Data block:
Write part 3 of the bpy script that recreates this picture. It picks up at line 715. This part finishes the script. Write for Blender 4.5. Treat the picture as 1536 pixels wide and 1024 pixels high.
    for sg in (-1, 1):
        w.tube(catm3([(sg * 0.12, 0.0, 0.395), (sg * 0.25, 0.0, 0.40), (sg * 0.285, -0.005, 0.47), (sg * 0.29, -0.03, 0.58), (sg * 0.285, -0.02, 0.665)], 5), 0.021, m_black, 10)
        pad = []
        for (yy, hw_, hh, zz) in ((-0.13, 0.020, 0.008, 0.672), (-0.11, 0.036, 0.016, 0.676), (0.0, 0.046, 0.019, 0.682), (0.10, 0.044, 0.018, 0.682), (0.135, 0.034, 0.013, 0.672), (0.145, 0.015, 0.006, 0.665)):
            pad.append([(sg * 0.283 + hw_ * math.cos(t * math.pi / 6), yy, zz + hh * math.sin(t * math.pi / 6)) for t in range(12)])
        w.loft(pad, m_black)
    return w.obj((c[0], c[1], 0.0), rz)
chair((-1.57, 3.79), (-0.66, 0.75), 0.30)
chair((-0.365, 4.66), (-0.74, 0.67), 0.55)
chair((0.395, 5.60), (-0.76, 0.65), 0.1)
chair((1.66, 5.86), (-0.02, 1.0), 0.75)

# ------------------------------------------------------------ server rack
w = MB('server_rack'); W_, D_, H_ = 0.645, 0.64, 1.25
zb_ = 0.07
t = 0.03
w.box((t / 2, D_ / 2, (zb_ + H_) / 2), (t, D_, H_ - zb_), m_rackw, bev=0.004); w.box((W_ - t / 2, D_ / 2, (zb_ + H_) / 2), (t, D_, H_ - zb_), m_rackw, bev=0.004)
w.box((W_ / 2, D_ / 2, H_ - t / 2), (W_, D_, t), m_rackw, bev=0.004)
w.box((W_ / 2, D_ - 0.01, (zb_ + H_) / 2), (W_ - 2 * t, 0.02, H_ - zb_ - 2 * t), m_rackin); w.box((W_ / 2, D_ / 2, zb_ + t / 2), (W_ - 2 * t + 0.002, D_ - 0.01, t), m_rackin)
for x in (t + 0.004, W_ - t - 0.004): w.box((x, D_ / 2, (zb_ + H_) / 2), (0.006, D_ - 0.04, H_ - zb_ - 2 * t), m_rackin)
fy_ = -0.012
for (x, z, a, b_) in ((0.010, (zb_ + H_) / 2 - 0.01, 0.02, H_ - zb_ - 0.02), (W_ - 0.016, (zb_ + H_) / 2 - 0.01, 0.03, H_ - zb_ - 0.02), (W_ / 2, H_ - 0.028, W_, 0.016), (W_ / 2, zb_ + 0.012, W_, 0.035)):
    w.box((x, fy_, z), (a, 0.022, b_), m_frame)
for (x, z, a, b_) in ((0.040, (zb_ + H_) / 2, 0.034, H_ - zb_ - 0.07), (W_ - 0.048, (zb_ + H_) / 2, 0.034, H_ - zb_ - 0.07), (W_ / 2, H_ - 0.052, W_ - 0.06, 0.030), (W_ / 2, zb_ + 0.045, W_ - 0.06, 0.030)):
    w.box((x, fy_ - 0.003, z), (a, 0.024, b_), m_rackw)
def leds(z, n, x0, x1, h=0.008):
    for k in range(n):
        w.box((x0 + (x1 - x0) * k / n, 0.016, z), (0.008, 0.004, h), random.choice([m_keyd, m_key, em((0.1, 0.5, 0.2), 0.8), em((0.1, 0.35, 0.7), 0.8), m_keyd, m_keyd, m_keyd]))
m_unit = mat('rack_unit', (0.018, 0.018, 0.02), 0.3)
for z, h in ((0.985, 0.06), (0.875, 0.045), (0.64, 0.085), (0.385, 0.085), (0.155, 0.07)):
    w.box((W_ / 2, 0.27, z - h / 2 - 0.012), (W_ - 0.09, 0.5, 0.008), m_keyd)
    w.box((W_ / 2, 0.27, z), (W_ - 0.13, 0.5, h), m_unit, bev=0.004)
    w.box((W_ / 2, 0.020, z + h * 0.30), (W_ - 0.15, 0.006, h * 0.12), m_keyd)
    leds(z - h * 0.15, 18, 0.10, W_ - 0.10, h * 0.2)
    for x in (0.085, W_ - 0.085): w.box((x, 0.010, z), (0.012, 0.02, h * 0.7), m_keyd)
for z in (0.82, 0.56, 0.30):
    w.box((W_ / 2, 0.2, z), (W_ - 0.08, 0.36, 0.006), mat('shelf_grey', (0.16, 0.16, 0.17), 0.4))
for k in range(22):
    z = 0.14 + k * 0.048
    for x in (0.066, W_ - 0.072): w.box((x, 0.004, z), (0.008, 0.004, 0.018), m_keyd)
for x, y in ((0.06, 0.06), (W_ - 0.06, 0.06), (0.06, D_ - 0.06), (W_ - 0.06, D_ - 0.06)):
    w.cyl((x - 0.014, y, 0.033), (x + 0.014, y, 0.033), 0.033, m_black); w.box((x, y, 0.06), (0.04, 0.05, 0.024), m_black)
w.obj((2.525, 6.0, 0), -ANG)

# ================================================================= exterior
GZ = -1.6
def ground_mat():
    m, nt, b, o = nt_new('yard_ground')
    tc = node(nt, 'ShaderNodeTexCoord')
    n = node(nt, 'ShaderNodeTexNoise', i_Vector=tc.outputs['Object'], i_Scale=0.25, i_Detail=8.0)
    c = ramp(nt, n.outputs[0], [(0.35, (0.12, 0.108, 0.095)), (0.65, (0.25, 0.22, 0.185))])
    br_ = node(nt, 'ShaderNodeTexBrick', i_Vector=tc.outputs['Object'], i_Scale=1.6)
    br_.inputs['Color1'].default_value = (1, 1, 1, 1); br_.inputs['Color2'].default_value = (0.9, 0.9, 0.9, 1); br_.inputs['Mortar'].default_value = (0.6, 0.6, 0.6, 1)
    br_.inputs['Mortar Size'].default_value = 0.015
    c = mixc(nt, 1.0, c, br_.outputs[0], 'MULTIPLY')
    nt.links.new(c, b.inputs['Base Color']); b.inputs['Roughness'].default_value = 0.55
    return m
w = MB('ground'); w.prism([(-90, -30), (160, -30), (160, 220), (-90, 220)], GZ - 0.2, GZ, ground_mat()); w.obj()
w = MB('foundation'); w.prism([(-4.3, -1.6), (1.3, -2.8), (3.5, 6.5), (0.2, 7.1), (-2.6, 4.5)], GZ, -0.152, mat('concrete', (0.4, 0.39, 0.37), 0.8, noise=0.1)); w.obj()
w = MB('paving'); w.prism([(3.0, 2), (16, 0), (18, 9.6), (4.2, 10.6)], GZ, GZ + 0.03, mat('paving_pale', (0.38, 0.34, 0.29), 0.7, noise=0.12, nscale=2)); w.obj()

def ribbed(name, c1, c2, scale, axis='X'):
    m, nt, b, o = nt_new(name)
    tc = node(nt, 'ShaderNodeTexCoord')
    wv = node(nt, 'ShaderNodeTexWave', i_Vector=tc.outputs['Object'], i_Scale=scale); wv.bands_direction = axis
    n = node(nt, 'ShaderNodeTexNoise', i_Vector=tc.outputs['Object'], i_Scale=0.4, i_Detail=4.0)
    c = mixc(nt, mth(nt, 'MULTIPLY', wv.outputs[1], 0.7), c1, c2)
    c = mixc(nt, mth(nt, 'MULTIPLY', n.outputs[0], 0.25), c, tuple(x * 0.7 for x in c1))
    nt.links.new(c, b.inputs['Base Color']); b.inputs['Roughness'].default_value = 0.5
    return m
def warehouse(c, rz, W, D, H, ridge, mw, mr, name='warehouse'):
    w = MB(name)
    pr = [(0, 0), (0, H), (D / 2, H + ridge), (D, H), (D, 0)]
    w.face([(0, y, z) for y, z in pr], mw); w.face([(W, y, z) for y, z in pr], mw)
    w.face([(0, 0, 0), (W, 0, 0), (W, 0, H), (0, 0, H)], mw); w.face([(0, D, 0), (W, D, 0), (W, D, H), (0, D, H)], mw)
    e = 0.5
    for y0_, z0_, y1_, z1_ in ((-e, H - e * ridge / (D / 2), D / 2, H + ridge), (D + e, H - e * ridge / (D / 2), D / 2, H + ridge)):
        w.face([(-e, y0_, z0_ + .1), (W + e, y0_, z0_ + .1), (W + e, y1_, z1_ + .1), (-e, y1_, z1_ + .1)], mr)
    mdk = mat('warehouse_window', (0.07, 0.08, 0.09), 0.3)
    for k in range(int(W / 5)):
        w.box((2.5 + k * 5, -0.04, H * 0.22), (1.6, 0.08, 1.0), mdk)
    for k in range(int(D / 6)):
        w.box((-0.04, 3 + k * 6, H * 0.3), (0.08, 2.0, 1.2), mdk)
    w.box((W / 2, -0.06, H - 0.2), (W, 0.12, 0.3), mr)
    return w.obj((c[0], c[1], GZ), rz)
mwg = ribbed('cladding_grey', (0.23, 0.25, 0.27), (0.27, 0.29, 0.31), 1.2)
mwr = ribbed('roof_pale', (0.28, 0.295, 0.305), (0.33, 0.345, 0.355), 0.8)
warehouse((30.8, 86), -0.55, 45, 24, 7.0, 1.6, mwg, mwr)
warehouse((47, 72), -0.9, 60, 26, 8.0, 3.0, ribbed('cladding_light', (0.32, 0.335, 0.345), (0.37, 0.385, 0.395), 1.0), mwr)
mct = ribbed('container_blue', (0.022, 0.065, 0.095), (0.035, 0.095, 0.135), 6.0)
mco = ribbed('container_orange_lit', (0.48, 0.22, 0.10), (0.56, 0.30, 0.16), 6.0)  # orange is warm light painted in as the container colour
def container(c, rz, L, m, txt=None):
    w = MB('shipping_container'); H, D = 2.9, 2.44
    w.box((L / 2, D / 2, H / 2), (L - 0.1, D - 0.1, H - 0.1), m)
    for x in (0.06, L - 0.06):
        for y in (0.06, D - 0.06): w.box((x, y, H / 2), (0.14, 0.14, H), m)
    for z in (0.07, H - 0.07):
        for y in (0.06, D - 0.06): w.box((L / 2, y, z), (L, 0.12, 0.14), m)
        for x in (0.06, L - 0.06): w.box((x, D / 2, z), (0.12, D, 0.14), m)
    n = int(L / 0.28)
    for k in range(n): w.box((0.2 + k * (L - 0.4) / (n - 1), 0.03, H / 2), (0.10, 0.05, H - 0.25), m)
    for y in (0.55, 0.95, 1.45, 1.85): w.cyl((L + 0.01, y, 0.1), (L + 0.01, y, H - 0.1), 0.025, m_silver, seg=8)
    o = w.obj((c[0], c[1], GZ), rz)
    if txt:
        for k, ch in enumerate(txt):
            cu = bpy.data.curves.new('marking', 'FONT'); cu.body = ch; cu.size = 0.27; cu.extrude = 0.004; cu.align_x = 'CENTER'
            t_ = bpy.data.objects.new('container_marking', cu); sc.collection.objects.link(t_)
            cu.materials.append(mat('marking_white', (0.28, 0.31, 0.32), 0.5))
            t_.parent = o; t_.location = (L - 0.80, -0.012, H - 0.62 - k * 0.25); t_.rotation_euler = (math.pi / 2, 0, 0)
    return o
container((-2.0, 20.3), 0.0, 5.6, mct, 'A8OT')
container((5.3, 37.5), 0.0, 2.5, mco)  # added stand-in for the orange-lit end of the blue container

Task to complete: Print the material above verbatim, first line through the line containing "chair((1.66, 5.86), (-0.02, 1.0), 0.75)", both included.

Solved exercise:
Write part 3 of the bpy script that recreates this picture. It picks up at line 715. This part finishes the script. Write for Blender 4.5. Treat the picture as 1536 pixels wide and 1024 pixels high.
    for sg in (-1, 1):
        w.tube(catm3([(sg * 0.12, 0.0, 0.395), (sg * 0.25, 0.0, 0.40), (sg * 0.285, -0.005, 0.47), (sg * 0.29, -0.03, 0.58), (sg * 0.285, -0.02, 0.665)], 5), 0.021, m_black, 10)
        pad = []
        for (yy, hw_, hh, zz) in ((-0.13, 0.020, 0.008, 0.672), (-0.11, 0.036, 0.016, 0.676), (0.0, 0.046, 0.019, 0.682), (0.10, 0.044, 0.018, 0.682), (0.135, 0.034, 0.013, 0.672), (0.145, 0.015, 0.006, 0.665)):
            pad.append([(sg * 0.283 + hw_ * math.cos(t * math.pi / 6), yy, zz + hh * math.sin(t * math.pi / 6)) for t in range(12)])
        w.loft(pad, m_black)
    return w.obj((c[0], c[1], 0.0), rz)
chair((-1.57, 3.79), (-0.66, 0.75), 0.30)
chair((-0.365, 4.66), (-0.74, 0.67), 0.55)
chair((0.395, 5.60), (-0.76, 0.65), 0.1)
chair((1.66, 5.86), (-0.02, 1.0), 0.75)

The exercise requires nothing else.